**PROBLEM TO WORK ON:** Extract all data as written.

**STORED DATA:**

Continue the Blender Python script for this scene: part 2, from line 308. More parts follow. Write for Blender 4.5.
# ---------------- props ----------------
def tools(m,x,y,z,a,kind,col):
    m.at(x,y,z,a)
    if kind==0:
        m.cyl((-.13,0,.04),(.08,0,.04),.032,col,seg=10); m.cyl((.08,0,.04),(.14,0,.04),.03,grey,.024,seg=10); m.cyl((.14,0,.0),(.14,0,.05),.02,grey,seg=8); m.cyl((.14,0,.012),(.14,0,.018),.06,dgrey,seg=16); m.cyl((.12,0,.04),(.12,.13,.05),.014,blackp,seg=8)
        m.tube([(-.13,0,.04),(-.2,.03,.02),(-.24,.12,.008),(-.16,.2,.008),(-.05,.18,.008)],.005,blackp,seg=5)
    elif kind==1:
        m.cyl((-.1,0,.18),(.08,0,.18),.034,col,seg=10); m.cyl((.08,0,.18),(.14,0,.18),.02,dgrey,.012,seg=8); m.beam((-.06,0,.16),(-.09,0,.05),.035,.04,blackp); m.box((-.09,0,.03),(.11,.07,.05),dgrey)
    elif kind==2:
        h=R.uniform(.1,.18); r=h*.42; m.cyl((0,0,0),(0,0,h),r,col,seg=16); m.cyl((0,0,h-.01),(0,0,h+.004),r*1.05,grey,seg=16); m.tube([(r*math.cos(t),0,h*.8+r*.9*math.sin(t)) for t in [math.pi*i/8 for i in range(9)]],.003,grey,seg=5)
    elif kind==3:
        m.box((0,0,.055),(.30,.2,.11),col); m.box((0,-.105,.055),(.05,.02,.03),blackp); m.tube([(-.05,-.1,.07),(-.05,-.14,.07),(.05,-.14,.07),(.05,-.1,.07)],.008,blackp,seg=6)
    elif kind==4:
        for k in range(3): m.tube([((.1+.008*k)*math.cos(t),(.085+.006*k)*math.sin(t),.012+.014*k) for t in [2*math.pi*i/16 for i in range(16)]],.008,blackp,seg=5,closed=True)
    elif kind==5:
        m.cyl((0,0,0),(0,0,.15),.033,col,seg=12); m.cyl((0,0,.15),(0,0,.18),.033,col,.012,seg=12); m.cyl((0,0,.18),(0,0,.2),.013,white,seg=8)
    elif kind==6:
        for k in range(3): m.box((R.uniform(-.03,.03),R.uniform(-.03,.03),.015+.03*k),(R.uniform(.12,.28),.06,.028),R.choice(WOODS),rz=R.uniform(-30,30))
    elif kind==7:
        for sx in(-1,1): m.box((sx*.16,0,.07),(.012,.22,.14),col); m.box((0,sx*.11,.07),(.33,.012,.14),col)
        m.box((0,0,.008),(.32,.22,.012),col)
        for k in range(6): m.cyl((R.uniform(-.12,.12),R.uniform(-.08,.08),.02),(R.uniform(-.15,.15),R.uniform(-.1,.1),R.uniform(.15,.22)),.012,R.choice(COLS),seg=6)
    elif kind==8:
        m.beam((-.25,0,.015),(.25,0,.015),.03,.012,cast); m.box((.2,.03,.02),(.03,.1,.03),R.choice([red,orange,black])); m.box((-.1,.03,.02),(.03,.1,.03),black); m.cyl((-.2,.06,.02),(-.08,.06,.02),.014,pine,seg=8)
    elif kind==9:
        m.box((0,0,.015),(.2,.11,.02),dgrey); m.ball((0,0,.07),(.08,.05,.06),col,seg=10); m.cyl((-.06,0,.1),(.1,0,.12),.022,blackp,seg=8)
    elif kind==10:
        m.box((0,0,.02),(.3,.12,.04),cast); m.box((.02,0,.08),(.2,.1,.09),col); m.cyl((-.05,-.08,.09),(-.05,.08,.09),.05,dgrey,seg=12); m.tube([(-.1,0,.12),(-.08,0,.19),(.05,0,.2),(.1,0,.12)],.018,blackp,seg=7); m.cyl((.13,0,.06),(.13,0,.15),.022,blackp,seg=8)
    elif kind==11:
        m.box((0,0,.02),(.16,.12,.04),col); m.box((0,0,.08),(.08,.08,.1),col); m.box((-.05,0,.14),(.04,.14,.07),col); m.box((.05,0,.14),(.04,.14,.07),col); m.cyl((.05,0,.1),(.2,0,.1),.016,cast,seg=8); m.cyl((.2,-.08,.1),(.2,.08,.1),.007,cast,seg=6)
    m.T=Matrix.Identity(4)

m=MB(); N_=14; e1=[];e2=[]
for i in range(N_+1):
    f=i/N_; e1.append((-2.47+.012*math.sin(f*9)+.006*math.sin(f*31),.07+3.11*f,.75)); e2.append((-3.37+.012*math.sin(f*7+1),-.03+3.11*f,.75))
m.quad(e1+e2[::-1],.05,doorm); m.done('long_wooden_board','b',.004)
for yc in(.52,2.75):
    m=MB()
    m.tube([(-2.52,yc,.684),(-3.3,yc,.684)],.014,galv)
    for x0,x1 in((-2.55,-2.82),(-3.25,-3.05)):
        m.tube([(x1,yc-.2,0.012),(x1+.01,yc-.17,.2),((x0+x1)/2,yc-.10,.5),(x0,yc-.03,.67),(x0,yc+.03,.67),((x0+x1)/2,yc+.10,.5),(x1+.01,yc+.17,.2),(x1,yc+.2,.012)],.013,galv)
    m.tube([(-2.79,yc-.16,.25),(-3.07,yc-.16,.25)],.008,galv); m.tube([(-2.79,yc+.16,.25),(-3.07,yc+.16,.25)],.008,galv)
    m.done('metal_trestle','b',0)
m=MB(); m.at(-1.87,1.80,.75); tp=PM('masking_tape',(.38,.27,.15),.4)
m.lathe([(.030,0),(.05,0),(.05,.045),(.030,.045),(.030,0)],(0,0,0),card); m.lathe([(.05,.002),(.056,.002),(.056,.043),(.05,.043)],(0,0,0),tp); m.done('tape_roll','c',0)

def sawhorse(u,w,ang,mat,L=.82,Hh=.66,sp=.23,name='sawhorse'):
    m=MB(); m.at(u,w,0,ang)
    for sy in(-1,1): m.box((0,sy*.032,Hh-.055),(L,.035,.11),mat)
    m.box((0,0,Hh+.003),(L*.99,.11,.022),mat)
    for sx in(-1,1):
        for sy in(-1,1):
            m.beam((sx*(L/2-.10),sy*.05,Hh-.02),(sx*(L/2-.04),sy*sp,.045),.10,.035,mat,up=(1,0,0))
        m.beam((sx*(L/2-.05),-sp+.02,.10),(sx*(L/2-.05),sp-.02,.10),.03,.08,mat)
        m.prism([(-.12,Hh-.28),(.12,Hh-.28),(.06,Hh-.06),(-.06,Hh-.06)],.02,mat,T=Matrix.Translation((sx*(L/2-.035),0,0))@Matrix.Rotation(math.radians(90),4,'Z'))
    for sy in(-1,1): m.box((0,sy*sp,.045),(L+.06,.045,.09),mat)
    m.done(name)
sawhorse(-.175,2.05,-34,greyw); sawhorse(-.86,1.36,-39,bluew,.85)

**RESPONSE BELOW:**
Continue the Blender Python script for this scene: part 2, from line 308. More parts follow. Write for Blender 4.5.
# ---------------- props ----------------
def tools(m,x,y,z,a,kind,col):
    m.at(x,y,z,a)
    if kind==0:
        m.cyl((-.13,0,.04),(.08,0,.04),.032,col,seg=10); m.cyl((.08,0,.04),(.14,0,.04),.03,grey,.024,seg=10); m.cyl((.14,0,.0),(.14,0,.05),.02,grey,seg=8); m.cyl((.14,0,.012),(.14,0,.018),.06,dgrey,seg=16); m.cyl((.12,0,.04),(.12,.13,.05),.014,blackp,seg=8)
        m.tube([(-.13,0,.04),(-.2,.03,.02),(-.24,.12,.008),(-.16,.2,.008),(-.05,.18,.008)],.005,blackp,seg=5)
    elif kind==1:
        m.cyl((-.1,0,.18),(.08,0,.18),.034,col,seg=10); m.cyl((.08,0,.18),(.14,0,.18),.02,dgrey,.012,seg=8); m.beam((-.06,0,.16),(-.09,0,.05),.035,.04,blackp); m.box((-.09,0,.03),(.11,.07,.05),dgrey)
    elif kind==2:
        h=R.uniform(.1,.18); r=h*.42; m.cyl((0,0,0),(0,0,h),r,col,seg=16); m.cyl((0,0,h-.01),(0,0,h+.004),r*1.05,grey,seg=16); m.tube([(r*math.cos(t),0,h*.8+r*.9*math.sin(t)) for t in [math.pi*i/8 for i in range(9)]],.003,grey,seg=5)
    elif kind==3:
        m.box((0,0,.055),(.30,.2,.11),col); m.box((0,-.105,.055),(.05,.02,.03),blackp); m.tube([(-.05,-.1,.07),(-.05,-.14,.07),(.05,-.14,.07),(.05,-.1,.07)],.008,blackp,seg=6)
    elif kind==4:
        for k in range(3): m.tube([((.1+.008*k)*math.cos(t),(.085+.006*k)*math.sin(t),.012+.014*k) for t in [2*math.pi*i/16 for i in range(16)]],.008,blackp,seg=5,closed=True)
    elif kind==5:
        m.cyl((0,0,0),(0,0,.15),.033,col,seg=12); m.cyl((0,0,.15),(0,0,.18),.033,col,.012,seg=12); m.cyl((0,0,.18),(0,0,.2),.013,white,seg=8)
    elif kind==6:
        for k in range(3): m.box((R.uniform(-.03,.03),R.uniform(-.03,.03),.015+.03*k),(R.uniform(.12,.28),.06,.028),R.choice(WOODS),rz=R.uniform(-30,30))
    elif kind==7:
        for sx in(-1,1): m.box((sx*.16,0,.07),(.012,.22,.14),col); m.box((0,sx*.11,.07),(.33,.012,.14),col)
        m.box((0,0,.008),(.32,.22,.012),col)
        for k in range(6): m.cyl((R.uniform(-.12,.12),R.uniform(-.08,.08),.02),(R.uniform(-.15,.15),R.uniform(-.1,.1),R.uniform(.15,.22)),.012,R.choice(COLS),seg=6)
    elif kind==8:
        m.beam((-.25,0,.015),(.25,0,.015),.03,.012,cast); m.box((.2,.03,.02),(.03,.1,.03),R.choice([red,orange,black])); m.box((-.1,.03,.02),(.03,.1,.03),black); m.cyl((-.2,.06,.02),(-.08,.06,.02),.014,pine,seg=8)
    elif kind==9:
        m.box((0,0,.015),(.2,.11,.02),dgrey); m.ball((0,0,.07),(.08,.05,.06),col,seg=10); m.cyl((-.06,0,.1),(.1,0,.12),.022,blackp,seg=8)
    elif kind==10:
        m.box((0,0,.02),(.3,.12,.04),cast); m.box((.02,0,.08),(.2,.1,.09),col); m.cyl((-.05,-.08,.09),(-.05,.08,.09),.05,dgrey,seg=12); m.tube([(-.1,0,.12),(-.08,0,.19),(.05,0,.2),(.1,0,.12)],.018,blackp,seg=7); m.cyl((.13,0,.06),(.13,0,.15),.022,blackp,seg=8)
    elif kind==11:
        m.box((0,0,.02),(.16,.12,.04),col); m.box((0,0,.08),(.08,.08,.1),col); m.box((-.05,0,.14),(.04,.14,.07),col); m.box((.05,0,.14),(.04,.14,.07),col); m.cyl((.05,0,.1),(.2,0,.1),.016,cast,seg=8); m.cyl((.2,-.08,.1),(.2,.08,.1),.007,cast,seg=6)
    m.T=Matrix.Identity(4)

m=MB(); N_=14; e1=[];e2=[]
for i in range(N_+1):
    f=i/N_; e1.append((-2.47+.012*math.sin(f*9)+.006*math.sin(f*31),.07+3.11*f,.75)); e2.append((-3.37+.012*math.sin(f*7+1),-.03+3.11*f,.75))
m.quad(e1+e2[::-1],.05,doorm); m.done('long_wooden_board','b',.004)
for yc in(.52,2.75):
    m=MB()
    m.tube([(-2.52,yc,.684),(-3.3,yc,.684)],.014,galv)
    for x0,x1 in((-2.55,-2.82),(-3.25,-3.05)):
        m.tube([(x1,yc-.2,0.012),(x1+.01,yc-.17,.2),((x0+x1)/2,yc-.10,.5),(x0,yc-.03,.67),(x0,yc+.03,.67),((x0+x1)/2,yc+.10,.5),(x1+.01,yc+.17,.2),(x1,yc+.2,.012)],.013,galv)
    m.tube([(-2.79,yc-.16,.25),(-3.07,yc-.16,.25)],.008,galv); m.tube([(-2.79,yc+.16,.25),(-3.07,yc+.16,.25)],.008,galv)
    m.done('metal_trestle','b',0)
m=MB(); m.at(-1.87,1.80,.75); tp=PM('masking_tape',(.38,.27,.15),.4)
m.lathe([(.030,0),(.05,0),(.05,.045),(.030,.045),(.030,0)],(0,0,0),card); m.lathe([(.05,.002),(.056,.002),(.056,.043),(.05,.043)],(0,0,0),tp); m.done('tape_roll','c',0)

def sawhorse(u,w,ang,mat,L=.82,Hh=.66,sp=.23,name='sawhorse'):
    m=MB(); m.at(u,w,0,ang)
    for sy in(-1,1): m.box((0,sy*.032,Hh-.055),(L,.035,.11),mat)
    m.box((0,0,Hh+.003),(L*.99,.11,.022),mat)
    for sx in(-1,1):
        for sy in(-1,1):
            m.beam((sx*(L/2-.10),sy*.05,Hh-.02),(sx*(L/2-.04),sy*sp,.045),.10,.035,mat,up=(1,0,0))
        m.beam((sx*(L/2-.05),-sp+.02,.10),(sx*(L/2-.05),sp-.02,.10),.03,.08,mat)
        m.prism([(-.12,Hh-.28),(.12,Hh-.28),(.06,Hh-.06),(-.06,Hh-.06)],.02,mat,T=Matrix.Translation((sx*(L/2-.035),0,0))@Matrix.Rotation(math.radians(90),4,'Z'))
    for sy in(-1,1): m.box((0,sy*sp,.045),(L+.06,.045,.09),mat)
    m.done(name)
sawhorse(-.175,2.05,-34,greyw); sawhorse(-.86,1.36,-39,bluew,.85)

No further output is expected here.